Reality TV star Donald Trump's claim last month that hordes of Mexican rapists are streaming over the southern border has been shown to be based on an inaccurate reading of a single news story, but that hasn't stopped his team from defending it as "partially true."

"It may not be nice, but it happens to be potentially and partially true," the 2016 Republican presidential candidates' adviser Michael Cohen said Monday on CNN. "What Donald Trump has done is he sparked a conversation about, really, immigration reform, and that's something that I don't think the Republican Party was prepared at this time for."

"Partially true is not enough true," CNN host Chris Cuomo responded, "not for him if he wants to be a leader."

"Well, maybe that's correct," the candidate's advisor conceded.

Trump said during his campaign launch in June that Mexico is dumping its undesirables on American soil. "They're sending people that have lots of problems, and they're bringing those problems with us. They're bringing drugs. They're bringing crime. They're rapists," he said.

His comments sparked an immediate backlash, prompting multiple businesses to cut ties with multi-billion dollar empire. Trump at first stood by his comments, citing as proof of his claim a 2014 Fusion report alleging, "80 percent of Central American girls and women crossing Mexico en route to the United States are raped along the way."

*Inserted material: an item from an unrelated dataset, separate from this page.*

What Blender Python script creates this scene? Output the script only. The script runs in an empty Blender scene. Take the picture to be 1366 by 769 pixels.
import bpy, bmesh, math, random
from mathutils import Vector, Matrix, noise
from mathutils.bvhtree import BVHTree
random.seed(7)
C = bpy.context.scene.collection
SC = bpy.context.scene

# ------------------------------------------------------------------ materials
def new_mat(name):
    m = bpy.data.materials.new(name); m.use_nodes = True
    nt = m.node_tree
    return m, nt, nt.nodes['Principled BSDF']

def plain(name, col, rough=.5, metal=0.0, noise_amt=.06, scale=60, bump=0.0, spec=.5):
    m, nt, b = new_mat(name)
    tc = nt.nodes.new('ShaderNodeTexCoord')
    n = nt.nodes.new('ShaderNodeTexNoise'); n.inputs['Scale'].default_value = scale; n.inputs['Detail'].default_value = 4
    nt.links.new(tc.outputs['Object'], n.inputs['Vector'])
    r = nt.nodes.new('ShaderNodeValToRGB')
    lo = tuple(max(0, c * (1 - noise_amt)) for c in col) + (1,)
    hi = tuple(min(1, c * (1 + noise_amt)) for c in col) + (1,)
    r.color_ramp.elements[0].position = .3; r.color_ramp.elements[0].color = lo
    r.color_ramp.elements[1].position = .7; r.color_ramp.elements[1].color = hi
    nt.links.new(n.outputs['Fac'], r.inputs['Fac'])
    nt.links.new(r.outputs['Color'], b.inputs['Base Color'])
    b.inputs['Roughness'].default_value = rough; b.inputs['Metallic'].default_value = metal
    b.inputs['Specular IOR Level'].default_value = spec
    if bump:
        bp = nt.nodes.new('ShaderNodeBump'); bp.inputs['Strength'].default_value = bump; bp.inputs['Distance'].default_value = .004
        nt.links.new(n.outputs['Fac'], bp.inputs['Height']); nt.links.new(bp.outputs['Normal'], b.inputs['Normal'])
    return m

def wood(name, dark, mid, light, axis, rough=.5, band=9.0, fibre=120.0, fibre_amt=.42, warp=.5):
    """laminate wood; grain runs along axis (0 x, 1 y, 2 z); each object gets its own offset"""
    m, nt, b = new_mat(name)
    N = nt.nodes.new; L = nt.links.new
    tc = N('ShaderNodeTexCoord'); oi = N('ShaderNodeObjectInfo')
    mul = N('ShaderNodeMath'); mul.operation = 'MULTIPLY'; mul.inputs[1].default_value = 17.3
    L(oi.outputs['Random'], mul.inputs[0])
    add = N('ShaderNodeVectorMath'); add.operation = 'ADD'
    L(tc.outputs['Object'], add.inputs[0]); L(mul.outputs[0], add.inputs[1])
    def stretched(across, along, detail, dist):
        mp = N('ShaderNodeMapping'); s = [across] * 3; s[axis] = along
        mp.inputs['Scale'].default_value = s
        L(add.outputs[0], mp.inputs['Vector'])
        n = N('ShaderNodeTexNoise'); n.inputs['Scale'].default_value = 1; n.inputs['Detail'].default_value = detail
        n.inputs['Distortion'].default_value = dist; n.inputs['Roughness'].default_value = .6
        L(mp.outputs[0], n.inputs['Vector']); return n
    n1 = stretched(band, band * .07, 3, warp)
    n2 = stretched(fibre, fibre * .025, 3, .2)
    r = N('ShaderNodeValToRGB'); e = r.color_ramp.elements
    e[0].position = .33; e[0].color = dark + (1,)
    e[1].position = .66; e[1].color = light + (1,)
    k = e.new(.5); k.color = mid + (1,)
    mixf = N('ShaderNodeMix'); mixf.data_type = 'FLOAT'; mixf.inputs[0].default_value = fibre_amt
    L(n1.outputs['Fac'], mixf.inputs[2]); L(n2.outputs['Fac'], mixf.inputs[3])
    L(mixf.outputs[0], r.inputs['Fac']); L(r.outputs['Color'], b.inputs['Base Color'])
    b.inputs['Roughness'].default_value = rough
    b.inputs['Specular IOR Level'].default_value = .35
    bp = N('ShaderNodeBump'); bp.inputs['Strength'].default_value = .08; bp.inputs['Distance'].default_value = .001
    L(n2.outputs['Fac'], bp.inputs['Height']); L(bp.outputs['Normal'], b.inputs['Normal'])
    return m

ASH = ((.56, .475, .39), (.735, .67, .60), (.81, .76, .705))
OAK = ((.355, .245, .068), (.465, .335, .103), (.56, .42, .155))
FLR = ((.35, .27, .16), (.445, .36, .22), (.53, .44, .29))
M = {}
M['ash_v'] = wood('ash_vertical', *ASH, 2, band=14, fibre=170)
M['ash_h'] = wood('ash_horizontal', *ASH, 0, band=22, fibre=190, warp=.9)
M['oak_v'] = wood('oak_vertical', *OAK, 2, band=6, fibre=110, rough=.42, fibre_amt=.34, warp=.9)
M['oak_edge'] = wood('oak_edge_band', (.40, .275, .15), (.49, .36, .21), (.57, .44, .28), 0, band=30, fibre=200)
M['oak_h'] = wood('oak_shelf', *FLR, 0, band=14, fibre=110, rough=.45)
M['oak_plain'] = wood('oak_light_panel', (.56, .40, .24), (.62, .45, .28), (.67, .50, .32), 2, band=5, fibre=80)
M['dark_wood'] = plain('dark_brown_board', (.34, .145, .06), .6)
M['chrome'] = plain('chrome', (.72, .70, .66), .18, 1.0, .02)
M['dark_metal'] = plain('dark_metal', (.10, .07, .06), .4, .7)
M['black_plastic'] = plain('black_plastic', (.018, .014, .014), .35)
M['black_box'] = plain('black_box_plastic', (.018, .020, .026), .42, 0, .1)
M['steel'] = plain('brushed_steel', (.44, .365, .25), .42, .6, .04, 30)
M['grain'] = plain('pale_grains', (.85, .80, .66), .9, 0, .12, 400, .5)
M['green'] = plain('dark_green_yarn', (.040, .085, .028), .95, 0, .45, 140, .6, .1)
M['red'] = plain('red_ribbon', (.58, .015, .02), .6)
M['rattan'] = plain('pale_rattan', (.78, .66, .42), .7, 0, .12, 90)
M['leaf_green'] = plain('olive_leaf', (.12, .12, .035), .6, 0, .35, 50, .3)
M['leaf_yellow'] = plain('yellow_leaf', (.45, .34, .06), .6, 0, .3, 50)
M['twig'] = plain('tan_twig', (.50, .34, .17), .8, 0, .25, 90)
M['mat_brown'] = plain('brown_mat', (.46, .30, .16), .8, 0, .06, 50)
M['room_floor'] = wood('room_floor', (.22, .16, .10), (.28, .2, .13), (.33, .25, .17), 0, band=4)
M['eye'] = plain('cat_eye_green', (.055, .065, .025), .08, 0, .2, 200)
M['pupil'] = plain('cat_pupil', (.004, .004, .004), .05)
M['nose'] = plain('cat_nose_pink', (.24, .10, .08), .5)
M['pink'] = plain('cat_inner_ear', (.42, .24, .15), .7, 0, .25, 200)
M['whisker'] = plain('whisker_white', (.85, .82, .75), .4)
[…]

"Eighty percent of the women coming in," Trump said in a CNN interview in June. "You have to take a look at these stories. ... It's unbelievable, when you look at what's going on. All I'm doing is telling the truth."

CNN's Don Lemon correctly explained that the Fusion article found only that many of the women crossing the border have been raped, not that rapists are crossing the border. The story said rapists could be criminal gangs, traffickers or even government officials, along with other migrants.

"Well, someone's doing the raping," Trump replied, apparently surprised that the article supporting his rapist claim was more subtle than how he portrayed it.

The 2016 candidate and his team have since adopted a new strategy for defending his controversial remarks, saying now that he didn't really say what he said about Mexican immigrants.

"Mr. Trump never made any derogatory or disparaging comments about Mexican immigrants," Cohen said Monday on CNN. "He was talking about Mexico. They're allowing people to pour through their borders and that's a problem for our national security."

However, Trump's claim that Mexico is "forcing" criminals and malcontents into the United States would also appear to be inaccurate.

The crime rate for "first-generation immigrants — those who came to this country from somewhere else — is significantly lower than the overall crime rate and that of the second generation," the Pew Research Center found in 2013.


Prior to that, a study published by Justice Quarterly found in 2012 that, "foreign-born individuals exhibit remarkably low levels of involvement in crime across their life course."

Asked Monday whether Trump has considered apologizing for his controversial remarks, Cohen said there is no need, as the 2016 candidate had not insulted anybody.

"Many of them are using the language and the unfortunate liberal media's attack upon Mr. Trump to go ahead and jump all over him," Cohen said.